### TASK DESCRIPTION
Reproduce the entire listing word for word.

### STORED DATA
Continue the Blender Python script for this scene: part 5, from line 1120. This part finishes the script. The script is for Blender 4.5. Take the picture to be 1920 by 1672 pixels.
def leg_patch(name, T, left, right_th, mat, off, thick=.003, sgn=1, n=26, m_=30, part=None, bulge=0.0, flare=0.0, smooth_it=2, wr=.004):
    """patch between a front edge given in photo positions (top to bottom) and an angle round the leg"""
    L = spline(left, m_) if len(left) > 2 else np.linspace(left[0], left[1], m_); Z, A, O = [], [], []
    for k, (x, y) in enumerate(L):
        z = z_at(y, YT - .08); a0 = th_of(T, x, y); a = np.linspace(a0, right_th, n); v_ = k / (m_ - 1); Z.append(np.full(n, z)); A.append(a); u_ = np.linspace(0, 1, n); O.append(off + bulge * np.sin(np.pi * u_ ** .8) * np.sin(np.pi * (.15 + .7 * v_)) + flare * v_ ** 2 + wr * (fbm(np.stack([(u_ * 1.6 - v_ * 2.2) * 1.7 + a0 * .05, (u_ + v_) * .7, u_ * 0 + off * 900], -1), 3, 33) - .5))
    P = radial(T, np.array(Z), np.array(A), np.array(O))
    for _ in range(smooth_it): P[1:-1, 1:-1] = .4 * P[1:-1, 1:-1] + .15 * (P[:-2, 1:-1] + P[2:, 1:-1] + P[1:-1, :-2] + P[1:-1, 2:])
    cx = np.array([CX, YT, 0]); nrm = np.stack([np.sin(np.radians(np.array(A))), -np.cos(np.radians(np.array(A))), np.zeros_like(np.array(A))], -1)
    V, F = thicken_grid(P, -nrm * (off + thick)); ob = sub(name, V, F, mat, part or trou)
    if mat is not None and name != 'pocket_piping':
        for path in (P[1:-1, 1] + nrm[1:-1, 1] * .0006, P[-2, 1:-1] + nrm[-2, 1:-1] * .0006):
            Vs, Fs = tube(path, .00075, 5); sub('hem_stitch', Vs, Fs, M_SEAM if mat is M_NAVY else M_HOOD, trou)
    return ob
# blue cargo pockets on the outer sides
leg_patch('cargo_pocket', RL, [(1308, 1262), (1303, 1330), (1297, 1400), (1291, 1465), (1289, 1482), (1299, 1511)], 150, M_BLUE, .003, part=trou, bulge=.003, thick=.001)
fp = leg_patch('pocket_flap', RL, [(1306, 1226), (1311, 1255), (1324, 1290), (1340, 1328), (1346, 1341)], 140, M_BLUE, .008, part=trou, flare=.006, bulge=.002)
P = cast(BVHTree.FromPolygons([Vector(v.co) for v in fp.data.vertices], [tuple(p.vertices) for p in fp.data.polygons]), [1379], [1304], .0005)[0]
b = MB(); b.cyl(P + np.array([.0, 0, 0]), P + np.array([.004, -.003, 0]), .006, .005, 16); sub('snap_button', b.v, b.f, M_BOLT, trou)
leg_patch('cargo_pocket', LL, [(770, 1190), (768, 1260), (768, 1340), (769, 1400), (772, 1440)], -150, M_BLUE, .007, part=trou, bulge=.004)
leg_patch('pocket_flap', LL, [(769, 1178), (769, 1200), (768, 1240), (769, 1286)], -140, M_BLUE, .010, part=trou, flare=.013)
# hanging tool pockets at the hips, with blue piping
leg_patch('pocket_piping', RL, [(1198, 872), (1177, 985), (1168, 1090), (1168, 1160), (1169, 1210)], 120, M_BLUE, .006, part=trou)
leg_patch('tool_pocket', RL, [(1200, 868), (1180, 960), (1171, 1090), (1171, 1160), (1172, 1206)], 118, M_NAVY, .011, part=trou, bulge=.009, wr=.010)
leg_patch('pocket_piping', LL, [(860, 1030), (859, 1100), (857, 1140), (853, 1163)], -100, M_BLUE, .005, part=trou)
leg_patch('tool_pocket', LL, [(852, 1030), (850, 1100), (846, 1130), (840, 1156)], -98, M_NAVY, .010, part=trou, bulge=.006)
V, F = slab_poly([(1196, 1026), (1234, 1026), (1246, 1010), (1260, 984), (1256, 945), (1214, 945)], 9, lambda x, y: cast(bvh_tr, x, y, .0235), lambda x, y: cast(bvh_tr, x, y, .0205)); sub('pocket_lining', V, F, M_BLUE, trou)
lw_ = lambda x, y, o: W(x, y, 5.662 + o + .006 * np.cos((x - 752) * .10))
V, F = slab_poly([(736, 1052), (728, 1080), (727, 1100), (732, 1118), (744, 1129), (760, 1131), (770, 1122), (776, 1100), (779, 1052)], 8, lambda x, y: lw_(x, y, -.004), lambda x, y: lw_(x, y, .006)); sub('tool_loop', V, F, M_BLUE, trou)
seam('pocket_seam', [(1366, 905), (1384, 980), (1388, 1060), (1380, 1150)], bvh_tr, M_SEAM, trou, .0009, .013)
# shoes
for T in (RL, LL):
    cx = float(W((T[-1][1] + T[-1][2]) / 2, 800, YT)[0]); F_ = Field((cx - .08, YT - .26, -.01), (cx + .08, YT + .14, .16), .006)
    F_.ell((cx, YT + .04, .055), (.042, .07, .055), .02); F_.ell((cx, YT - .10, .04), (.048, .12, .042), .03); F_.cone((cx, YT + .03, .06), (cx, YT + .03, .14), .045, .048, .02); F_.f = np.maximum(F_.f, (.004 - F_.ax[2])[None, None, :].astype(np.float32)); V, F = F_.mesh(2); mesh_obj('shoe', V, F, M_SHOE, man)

### COMPLETE ANSWER
Continue the Blender Python script for this scene: part 5, from line 1120. This part finishes the script. The script is for Blender 4.5. Take the picture to be 1920 by 1672 pixels.
def leg_patch(name, T, left, right_th, mat, off, thick=.003, sgn=1, n=26, m_=30, part=None, bulge=0.0, flare=0.0, smooth_it=2, wr=.004):
    """patch between a front edge given in photo positions (top to bottom) and an angle round the leg"""
    L = spline(left, m_) if len(left) > 2 else np.linspace(left[0], left[1], m_); Z, A, O = [], [], []
    for k, (x, y) in enumerate(L):
        z = z_at(y, YT - .08); a0 = th_of(T, x, y); a = np.linspace(a0, right_th, n); v_ = k / (m_ - 1); Z.append(np.full(n, z)); A.append(a); u_ = np.linspace(0, 1, n); O.append(off + bulge * np.sin(np.pi * u_ ** .8) * np.sin(np.pi * (.15 + .7 * v_)) + flare * v_ ** 2 + wr * (fbm(np.stack([(u_ * 1.6 - v_ * 2.2) * 1.7 + a0 * .05, (u_ + v_) * .7, u_ * 0 + off * 900], -1), 3, 33) - .5))
    P = radial(T, np.array(Z), np.array(A), np.array(O))
    for _ in range(smooth_it): P[1:-1, 1:-1] = .4 * P[1:-1, 1:-1] + .15 * (P[:-2, 1:-1] + P[2:, 1:-1] + P[1:-1, :-2] + P[1:-1, 2:])
    cx = np.array([CX, YT, 0]); nrm = np.stack([np.sin(np.radians(np.array(A))), -np.cos(np.radians(np.array(A))), np.zeros_like(np.array(A))], -1)
    V, F = thicken_grid(P, -nrm * (off + thick)); ob = sub(name, V, F, mat, part or trou)
    if mat is not None and name != 'pocket_piping':
        for path in (P[1:-1, 1] + nrm[1:-1, 1] * .0006, P[-2, 1:-1] + nrm[-2, 1:-1] * .0006):
            Vs, Fs = tube(path, .00075, 5); sub('hem_stitch', Vs, Fs, M_SEAM if mat is M_NAVY else M_HOOD, trou)
    return ob
# blue cargo pockets on the outer sides
leg_patch('cargo_pocket', RL, [(1308, 1262), (1303, 1330), (1297, 1400), (1291, 1465), (1289, 1482), (1299, 1511)], 150, M_BLUE, .003, part=trou, bulge=.003, thick=.001)
fp = leg_patch('pocket_flap', RL, [(1306, 1226), (1311, 1255), (1324, 1290), (1340, 1328), (1346, 1341)], 140, M_BLUE, .008, part=trou, flare=.006, bulge=.002)
P = cast(BVHTree.FromPolygons([Vector(v.co) for v in fp.data.vertices], [tuple(p.vertices) for p in fp.data.polygons]), [1379], [1304], .0005)[0]
b = MB(); b.cyl(P + np.array([.0, 0, 0]), P + np.array([.004, -.003, 0]), .006, .005, 16); sub('snap_button', b.v, b.f, M_BOLT, trou)
leg_patch('cargo_pocket', LL, [(770, 1190), (768, 1260), (768, 1340), (769, 1400), (772, 1440)], -150, M_BLUE, .007, part=trou, bulge=.004)
leg_patch('pocket_flap', LL, [(769, 1178), (769, 1200), (768, 1240), (769, 1286)], -140, M_BLUE, .010, part=trou, flare=.013)
# hanging tool pockets at the hips, with blue piping
leg_patch('pocket_piping', RL, [(1198, 872), (1177, 985), (1168, 1090), (1168, 1160), (1169, 1210)], 120, M_BLUE, .006, part=trou)
leg_patch('tool_pocket', RL, [(1200, 868), (1180, 960), (1171, 1090), (1171, 1160), (1172, 1206)], 118, M_NAVY, .011, part=trou, bulge=.009, wr=.010)
leg_patch('pocket_piping', LL, [(860, 1030), (859, 1100), (857, 1140), (853, 1163)], -100, M_BLUE, .005, part=trou)
leg_patch('tool_pocket', LL, [(852, 1030), (850, 1100), (846, 1130), (840, 1156)], -98, M_NAVY, .010, part=trou, bulge=.006)
V, F = slab_poly([(1196, 1026), (1234, 1026), (1246, 1010), (1260, 984), (1256, 945), (1214, 945)], 9, lambda x, y: cast(bvh_tr, x, y, .0235), lambda x, y: cast(bvh_tr, x, y, .0205)); sub('pocket_lining', V, F, M_BLUE, trou)
lw_ = lambda x, y, o: W(x, y, 5.662 + o + .006 * np.cos((x - 752) * .10))
V, F = slab_poly([(736, 1052), (728, 1080), (727, 1100), (732, 1118), (744, 1129), (760, 1131), (770, 1122), (776, 1100), (779, 1052)], 8, lambda x, y: lw_(x, y, -.004), lambda x, y: lw_(x, y, .006)); sub('tool_loop', V, F, M_BLUE, trou)
seam('pocket_seam', [(1366, 905), (1384, 980), (1388, 1060), (1380, 1150)], bvh_tr, M_SEAM, trou, .0009, .013)
# shoes
for T in (RL, LL):
    cx = float(W((T[-1][1] + T[-1][2]) / 2, 800, YT)[0]); F_ = Field((cx - .08, YT - .26, -.01), (cx + .08, YT + .14, .16), .006)
    F_.ell((cx, YT + .04, .055), (.042, .07, .055), .02); F_.ell((cx, YT - .10, .04), (.048, .12, .042), .03); F_.cone((cx, YT + .03, .06), (cx, YT + .03, .14), .045, .048, .02); F_.f = np.maximum(F_.f, (.004 - F_.ax[2])[None, None, :].astype(np.float32)); V, F = F_.mesh(2); mesh_obj('shoe', V, F, M_SHOE, man)